**Problem to solve:**
Only a number is wanted. Count the lines holding the string "scene".
━━━━━━━━━━━━━━━━━━━━━━━━━━━━━━
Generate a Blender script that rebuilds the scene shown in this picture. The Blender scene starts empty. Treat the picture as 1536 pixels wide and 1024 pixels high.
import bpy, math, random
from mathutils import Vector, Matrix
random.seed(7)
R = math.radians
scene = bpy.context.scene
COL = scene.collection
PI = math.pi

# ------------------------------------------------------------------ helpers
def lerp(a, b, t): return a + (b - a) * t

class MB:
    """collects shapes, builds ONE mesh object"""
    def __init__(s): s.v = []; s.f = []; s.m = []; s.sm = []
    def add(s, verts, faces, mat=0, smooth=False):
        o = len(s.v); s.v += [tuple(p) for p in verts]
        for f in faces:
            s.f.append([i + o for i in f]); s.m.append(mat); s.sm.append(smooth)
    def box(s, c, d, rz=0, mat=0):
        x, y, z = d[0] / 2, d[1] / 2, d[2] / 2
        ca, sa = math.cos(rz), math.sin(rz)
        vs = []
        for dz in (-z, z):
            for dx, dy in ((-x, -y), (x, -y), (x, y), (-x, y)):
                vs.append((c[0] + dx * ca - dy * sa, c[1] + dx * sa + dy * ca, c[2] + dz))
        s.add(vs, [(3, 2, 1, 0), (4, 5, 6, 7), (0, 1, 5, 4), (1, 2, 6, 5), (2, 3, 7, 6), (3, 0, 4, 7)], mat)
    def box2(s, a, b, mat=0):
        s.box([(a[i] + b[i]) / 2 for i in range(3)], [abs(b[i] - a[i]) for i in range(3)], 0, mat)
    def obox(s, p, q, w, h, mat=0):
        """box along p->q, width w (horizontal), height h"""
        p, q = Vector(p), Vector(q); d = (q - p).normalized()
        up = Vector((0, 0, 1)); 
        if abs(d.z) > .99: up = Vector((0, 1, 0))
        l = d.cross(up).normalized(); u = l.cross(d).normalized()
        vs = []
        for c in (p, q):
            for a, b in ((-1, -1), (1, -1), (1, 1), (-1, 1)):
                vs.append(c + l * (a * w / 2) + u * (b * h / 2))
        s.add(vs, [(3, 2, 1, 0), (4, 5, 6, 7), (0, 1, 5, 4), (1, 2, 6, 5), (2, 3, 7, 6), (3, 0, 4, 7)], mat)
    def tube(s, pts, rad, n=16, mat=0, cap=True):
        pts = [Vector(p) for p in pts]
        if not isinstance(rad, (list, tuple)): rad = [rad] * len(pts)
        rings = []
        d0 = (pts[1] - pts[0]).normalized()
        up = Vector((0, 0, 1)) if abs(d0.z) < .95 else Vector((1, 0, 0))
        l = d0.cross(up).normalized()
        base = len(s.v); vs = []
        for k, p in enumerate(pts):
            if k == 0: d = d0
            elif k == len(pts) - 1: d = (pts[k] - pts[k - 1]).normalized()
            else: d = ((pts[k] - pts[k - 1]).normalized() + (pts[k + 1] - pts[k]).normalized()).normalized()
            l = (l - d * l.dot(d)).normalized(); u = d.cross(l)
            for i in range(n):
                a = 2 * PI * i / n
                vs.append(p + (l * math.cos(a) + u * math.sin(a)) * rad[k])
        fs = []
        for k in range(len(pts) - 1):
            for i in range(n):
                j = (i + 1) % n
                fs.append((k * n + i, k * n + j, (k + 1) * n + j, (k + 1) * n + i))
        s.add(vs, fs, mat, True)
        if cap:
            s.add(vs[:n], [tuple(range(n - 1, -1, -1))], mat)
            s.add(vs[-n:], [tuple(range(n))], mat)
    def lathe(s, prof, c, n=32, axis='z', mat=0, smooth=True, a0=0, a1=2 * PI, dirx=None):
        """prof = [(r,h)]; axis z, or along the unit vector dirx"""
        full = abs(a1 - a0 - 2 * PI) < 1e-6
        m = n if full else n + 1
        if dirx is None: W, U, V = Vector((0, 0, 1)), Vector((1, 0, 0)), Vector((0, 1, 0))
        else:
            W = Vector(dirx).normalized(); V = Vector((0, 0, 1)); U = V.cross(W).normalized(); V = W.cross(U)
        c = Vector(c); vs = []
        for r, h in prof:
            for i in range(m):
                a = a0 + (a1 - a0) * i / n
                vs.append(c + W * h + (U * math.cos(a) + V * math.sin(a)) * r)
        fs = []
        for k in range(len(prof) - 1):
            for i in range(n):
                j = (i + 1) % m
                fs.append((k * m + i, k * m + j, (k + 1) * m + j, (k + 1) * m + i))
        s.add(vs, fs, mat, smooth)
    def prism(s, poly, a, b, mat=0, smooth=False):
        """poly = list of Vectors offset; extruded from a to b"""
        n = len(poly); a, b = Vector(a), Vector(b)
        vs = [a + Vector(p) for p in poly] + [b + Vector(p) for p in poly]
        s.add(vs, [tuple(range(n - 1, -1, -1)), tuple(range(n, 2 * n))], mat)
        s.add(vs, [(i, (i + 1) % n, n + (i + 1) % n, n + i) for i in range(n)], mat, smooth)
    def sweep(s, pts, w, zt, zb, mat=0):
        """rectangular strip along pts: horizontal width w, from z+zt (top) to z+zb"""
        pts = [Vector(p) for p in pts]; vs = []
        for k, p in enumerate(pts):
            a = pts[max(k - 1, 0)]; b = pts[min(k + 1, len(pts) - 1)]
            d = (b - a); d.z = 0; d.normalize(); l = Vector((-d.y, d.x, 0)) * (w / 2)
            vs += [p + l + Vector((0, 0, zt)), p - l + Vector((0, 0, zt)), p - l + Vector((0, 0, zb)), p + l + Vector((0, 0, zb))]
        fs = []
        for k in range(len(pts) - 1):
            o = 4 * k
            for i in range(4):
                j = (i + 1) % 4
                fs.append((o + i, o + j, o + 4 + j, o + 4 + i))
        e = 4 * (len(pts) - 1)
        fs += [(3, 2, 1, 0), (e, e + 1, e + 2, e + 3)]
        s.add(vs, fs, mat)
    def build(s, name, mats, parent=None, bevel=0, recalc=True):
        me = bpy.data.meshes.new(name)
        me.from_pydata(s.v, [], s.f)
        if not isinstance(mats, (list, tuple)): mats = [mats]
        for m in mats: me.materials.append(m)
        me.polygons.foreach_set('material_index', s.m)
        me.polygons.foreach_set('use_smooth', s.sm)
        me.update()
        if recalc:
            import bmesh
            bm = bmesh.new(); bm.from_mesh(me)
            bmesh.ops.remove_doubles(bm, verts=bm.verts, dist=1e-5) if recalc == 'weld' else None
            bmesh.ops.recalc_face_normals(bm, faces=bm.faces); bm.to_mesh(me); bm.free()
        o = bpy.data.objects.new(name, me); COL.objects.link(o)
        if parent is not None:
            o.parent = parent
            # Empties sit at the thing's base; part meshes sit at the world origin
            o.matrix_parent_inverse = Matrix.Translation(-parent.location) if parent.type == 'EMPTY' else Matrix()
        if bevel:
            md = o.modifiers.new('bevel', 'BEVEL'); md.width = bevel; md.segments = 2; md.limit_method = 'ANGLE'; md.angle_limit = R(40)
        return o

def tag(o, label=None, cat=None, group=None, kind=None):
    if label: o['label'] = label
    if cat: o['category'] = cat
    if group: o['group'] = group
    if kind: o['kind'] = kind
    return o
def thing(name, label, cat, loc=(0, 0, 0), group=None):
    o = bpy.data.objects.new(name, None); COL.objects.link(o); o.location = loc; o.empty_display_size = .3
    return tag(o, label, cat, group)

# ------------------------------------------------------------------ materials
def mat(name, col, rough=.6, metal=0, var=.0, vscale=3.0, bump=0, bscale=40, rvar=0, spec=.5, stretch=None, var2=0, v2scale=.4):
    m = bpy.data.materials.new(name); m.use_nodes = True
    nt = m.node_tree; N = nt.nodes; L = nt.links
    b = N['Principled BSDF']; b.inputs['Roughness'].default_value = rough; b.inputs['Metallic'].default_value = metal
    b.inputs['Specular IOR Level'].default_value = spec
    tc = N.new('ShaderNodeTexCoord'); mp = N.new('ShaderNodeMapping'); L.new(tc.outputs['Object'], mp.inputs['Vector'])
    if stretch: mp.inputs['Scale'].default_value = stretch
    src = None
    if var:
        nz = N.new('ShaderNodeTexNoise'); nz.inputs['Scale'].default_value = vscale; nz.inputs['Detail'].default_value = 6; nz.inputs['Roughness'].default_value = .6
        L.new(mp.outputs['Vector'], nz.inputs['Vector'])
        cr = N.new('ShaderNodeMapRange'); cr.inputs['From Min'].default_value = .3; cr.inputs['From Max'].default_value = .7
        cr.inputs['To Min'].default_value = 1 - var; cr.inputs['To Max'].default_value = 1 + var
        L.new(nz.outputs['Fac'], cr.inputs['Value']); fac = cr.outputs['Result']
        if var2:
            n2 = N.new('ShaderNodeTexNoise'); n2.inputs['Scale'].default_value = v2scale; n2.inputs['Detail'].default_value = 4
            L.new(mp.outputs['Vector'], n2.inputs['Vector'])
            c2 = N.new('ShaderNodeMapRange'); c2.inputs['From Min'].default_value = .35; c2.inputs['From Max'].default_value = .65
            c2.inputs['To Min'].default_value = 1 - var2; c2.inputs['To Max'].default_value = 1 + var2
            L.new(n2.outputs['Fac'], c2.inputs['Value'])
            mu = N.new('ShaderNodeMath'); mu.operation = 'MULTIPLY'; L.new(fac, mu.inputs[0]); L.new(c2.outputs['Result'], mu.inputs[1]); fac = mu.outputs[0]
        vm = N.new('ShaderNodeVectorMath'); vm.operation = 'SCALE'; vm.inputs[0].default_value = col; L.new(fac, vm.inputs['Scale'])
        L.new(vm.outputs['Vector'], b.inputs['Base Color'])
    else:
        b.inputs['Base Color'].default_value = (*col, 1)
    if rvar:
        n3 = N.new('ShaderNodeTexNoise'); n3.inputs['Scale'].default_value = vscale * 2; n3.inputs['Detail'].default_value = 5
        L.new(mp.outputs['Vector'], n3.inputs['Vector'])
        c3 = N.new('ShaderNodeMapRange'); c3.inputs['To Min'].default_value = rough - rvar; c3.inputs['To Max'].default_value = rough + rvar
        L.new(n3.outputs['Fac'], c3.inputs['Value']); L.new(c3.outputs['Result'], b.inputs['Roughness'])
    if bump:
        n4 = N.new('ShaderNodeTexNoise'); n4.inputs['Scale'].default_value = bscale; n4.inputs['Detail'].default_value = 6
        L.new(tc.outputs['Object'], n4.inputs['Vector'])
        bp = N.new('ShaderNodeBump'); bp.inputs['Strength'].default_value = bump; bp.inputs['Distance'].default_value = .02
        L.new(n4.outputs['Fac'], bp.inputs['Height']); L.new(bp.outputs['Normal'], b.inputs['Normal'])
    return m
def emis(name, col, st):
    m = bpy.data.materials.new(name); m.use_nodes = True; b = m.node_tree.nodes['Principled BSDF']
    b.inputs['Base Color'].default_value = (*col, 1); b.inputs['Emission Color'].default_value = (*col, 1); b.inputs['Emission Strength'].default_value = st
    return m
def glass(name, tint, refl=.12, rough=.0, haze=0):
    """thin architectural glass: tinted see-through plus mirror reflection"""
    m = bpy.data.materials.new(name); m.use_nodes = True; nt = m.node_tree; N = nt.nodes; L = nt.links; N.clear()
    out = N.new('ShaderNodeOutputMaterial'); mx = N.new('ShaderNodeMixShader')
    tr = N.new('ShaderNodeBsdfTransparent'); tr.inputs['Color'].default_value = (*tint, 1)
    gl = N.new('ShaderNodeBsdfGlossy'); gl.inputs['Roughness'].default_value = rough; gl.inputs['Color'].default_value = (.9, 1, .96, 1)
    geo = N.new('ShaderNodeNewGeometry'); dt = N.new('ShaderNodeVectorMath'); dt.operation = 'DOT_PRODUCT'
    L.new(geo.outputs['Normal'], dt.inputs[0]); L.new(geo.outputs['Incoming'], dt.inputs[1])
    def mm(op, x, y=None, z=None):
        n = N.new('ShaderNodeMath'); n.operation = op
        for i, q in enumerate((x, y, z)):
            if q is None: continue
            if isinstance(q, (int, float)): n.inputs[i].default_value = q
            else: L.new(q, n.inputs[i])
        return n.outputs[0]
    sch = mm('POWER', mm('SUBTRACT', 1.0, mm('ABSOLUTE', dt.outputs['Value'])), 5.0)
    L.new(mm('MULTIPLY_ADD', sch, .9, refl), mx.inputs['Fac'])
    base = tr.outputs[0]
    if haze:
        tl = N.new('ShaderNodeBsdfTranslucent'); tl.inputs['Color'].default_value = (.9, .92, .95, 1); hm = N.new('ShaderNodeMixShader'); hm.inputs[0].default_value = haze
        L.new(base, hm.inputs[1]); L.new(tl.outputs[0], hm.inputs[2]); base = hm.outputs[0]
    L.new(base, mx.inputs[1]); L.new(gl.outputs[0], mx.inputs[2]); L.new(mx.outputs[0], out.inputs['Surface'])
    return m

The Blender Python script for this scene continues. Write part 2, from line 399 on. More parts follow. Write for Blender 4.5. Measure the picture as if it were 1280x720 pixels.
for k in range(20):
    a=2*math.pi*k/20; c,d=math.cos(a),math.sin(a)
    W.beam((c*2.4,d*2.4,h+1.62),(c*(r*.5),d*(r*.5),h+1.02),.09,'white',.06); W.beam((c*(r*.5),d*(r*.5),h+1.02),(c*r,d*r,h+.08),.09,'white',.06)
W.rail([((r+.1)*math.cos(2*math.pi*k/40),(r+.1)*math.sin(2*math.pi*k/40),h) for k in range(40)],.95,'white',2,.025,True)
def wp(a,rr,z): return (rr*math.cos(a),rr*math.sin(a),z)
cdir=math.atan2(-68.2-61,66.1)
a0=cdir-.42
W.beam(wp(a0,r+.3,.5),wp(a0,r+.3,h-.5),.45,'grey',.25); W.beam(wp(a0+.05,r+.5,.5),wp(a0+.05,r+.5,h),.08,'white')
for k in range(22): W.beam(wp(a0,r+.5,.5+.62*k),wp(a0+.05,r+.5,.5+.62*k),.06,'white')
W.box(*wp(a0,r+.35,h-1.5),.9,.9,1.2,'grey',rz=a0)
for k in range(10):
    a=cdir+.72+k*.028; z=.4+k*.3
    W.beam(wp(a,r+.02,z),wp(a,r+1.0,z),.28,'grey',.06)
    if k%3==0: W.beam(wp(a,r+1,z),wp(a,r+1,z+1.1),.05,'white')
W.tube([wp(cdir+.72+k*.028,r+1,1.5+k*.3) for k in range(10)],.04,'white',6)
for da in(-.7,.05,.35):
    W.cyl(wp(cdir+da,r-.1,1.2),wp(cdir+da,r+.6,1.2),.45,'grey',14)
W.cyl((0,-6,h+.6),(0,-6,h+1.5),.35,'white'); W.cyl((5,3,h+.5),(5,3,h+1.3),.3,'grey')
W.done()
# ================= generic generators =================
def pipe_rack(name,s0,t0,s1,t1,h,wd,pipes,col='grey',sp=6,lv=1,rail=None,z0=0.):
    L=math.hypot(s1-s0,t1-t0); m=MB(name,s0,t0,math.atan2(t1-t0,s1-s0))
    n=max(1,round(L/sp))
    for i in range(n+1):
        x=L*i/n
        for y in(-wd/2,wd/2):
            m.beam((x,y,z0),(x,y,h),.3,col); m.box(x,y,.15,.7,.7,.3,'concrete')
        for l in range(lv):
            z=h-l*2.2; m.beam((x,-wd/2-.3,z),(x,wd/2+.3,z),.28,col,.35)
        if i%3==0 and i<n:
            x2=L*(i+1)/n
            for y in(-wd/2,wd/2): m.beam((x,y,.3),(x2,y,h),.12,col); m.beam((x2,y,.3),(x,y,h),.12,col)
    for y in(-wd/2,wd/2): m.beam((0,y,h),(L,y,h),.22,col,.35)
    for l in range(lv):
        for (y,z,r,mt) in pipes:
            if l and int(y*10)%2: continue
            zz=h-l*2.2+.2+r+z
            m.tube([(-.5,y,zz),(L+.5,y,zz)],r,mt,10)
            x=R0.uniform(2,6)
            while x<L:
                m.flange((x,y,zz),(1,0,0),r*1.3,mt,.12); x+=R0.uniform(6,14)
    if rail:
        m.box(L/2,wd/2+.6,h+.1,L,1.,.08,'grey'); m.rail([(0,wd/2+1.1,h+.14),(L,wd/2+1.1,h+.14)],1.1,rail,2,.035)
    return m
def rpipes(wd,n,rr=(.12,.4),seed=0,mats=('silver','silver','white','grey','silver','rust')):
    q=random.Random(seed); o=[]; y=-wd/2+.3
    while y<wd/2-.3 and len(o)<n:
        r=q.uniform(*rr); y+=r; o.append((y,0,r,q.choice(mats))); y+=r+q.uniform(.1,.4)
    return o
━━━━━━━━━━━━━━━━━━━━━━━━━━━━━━
**Written reply:**
4